▶ [WHAT THE TASK ASKS]:
Out of all the lines below, count those with the word "this". Give the number only.

▶ [INFORMATION GIVEN]:
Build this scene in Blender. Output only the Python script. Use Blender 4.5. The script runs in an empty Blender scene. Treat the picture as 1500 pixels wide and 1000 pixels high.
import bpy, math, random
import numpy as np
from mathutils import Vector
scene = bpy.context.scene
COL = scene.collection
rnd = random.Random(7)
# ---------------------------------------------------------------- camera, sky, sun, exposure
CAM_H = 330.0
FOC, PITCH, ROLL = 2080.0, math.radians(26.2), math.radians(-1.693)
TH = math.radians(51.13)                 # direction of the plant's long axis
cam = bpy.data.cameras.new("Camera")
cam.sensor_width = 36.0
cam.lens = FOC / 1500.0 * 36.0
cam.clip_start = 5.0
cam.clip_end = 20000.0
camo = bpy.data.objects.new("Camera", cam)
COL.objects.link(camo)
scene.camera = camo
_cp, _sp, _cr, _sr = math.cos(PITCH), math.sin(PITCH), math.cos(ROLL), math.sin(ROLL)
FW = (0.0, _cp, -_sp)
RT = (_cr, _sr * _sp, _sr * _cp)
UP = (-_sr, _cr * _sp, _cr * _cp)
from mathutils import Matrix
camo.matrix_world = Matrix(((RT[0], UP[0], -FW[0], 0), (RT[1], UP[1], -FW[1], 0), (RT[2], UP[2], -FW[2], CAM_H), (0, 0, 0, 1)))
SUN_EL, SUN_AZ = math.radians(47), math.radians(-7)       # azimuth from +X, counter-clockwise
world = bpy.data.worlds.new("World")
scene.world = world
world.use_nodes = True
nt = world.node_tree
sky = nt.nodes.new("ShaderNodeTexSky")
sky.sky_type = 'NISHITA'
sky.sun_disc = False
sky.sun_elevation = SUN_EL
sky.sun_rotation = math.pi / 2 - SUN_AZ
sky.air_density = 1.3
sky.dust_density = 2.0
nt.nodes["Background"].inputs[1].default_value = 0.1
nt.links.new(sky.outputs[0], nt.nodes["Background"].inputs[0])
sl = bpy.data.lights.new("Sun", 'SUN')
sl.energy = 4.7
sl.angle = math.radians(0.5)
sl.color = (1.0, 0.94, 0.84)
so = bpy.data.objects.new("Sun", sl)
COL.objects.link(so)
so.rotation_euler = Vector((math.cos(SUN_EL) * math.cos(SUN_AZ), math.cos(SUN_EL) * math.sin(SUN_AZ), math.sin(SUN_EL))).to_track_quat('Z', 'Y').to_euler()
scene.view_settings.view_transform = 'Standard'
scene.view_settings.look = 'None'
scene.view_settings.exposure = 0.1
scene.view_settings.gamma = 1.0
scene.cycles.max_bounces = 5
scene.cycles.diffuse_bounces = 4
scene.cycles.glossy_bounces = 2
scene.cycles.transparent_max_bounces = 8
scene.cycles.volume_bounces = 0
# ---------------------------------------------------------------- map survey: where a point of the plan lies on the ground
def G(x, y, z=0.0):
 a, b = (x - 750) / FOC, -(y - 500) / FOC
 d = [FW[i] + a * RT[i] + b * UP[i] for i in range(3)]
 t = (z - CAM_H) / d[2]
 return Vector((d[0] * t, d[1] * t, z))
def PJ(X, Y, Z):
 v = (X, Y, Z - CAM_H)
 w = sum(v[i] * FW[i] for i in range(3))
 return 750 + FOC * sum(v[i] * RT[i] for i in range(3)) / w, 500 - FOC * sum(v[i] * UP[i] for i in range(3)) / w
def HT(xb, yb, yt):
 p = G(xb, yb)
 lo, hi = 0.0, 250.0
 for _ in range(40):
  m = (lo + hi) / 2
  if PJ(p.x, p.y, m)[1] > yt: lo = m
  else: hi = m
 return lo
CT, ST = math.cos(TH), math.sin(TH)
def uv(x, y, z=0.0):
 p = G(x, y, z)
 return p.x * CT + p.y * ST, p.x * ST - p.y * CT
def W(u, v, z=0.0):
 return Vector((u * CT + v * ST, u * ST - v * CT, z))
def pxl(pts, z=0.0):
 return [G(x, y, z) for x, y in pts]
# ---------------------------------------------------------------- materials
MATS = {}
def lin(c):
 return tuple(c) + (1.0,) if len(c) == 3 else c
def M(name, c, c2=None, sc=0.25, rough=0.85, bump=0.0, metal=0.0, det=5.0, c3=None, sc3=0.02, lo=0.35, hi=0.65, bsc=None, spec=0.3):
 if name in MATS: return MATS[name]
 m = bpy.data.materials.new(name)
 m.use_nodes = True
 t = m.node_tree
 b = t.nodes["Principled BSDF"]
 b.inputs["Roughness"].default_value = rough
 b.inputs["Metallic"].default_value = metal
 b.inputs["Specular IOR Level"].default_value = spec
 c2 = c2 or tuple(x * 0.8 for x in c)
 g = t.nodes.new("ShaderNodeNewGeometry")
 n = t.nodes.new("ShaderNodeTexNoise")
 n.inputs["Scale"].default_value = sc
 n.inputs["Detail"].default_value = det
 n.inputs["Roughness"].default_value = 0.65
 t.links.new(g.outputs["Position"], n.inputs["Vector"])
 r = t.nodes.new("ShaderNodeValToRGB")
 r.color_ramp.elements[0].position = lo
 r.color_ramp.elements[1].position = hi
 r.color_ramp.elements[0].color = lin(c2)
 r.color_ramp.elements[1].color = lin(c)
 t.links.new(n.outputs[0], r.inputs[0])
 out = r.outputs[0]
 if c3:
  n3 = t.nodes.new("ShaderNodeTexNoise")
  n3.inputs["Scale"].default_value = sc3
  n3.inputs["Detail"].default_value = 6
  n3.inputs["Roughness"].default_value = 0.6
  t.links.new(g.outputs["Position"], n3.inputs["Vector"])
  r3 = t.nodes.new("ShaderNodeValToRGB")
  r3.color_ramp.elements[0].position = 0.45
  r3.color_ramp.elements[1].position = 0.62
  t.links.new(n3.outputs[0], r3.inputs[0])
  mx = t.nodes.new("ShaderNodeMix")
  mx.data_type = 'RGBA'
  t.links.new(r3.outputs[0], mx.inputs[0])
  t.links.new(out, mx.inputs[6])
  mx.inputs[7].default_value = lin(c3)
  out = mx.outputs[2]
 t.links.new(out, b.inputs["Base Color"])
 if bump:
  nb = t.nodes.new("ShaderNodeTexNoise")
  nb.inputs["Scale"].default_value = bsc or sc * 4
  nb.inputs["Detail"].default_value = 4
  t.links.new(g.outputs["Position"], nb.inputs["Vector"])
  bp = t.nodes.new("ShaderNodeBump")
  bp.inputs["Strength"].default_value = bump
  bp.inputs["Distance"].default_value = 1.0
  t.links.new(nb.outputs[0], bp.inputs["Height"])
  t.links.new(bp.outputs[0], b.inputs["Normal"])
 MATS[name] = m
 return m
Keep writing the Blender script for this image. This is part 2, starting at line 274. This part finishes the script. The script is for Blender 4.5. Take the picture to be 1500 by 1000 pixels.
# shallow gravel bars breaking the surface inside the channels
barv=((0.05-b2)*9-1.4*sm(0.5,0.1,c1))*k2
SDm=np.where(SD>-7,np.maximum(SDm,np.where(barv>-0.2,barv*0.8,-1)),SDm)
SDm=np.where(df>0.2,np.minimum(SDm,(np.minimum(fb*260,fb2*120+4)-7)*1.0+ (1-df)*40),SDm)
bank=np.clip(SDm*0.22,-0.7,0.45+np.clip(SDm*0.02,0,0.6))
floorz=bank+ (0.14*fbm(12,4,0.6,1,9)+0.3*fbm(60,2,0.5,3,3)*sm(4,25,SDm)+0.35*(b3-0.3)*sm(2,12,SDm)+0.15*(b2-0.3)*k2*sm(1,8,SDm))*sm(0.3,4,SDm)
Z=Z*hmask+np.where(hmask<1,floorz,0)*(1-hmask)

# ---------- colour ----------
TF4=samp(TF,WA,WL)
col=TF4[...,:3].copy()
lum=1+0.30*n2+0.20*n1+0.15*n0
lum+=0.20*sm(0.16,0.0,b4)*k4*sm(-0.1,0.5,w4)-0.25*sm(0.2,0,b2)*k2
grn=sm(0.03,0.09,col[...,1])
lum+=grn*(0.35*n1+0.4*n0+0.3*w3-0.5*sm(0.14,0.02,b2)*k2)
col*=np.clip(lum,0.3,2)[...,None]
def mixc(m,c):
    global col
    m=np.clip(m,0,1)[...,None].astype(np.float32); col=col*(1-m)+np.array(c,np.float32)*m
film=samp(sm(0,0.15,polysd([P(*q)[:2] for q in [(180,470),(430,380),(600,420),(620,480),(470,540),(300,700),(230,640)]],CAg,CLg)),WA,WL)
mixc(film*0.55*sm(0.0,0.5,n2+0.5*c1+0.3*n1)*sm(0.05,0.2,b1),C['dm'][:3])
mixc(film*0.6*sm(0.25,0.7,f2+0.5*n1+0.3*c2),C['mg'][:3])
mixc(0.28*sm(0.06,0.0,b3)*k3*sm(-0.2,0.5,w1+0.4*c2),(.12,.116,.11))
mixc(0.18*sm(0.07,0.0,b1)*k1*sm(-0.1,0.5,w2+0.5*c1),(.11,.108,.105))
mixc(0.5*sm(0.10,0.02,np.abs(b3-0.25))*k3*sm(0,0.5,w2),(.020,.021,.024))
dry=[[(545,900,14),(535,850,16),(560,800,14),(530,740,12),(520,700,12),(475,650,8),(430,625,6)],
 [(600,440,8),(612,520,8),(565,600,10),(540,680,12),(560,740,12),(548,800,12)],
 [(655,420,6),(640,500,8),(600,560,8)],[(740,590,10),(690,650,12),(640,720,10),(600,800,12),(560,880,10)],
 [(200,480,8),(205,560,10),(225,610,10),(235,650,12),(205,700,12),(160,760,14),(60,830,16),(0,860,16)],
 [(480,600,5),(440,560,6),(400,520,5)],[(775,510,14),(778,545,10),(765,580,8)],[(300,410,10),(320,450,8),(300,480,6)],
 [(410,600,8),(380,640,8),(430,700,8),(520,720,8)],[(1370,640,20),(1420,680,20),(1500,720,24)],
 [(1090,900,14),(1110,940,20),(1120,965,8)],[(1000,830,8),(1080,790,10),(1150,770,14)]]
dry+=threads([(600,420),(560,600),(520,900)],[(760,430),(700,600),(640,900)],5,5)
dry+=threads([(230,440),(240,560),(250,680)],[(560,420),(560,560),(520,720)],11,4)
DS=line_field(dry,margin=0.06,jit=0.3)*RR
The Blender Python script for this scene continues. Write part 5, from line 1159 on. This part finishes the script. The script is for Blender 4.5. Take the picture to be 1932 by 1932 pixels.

▶ [WRITTEN ANSWER]:
3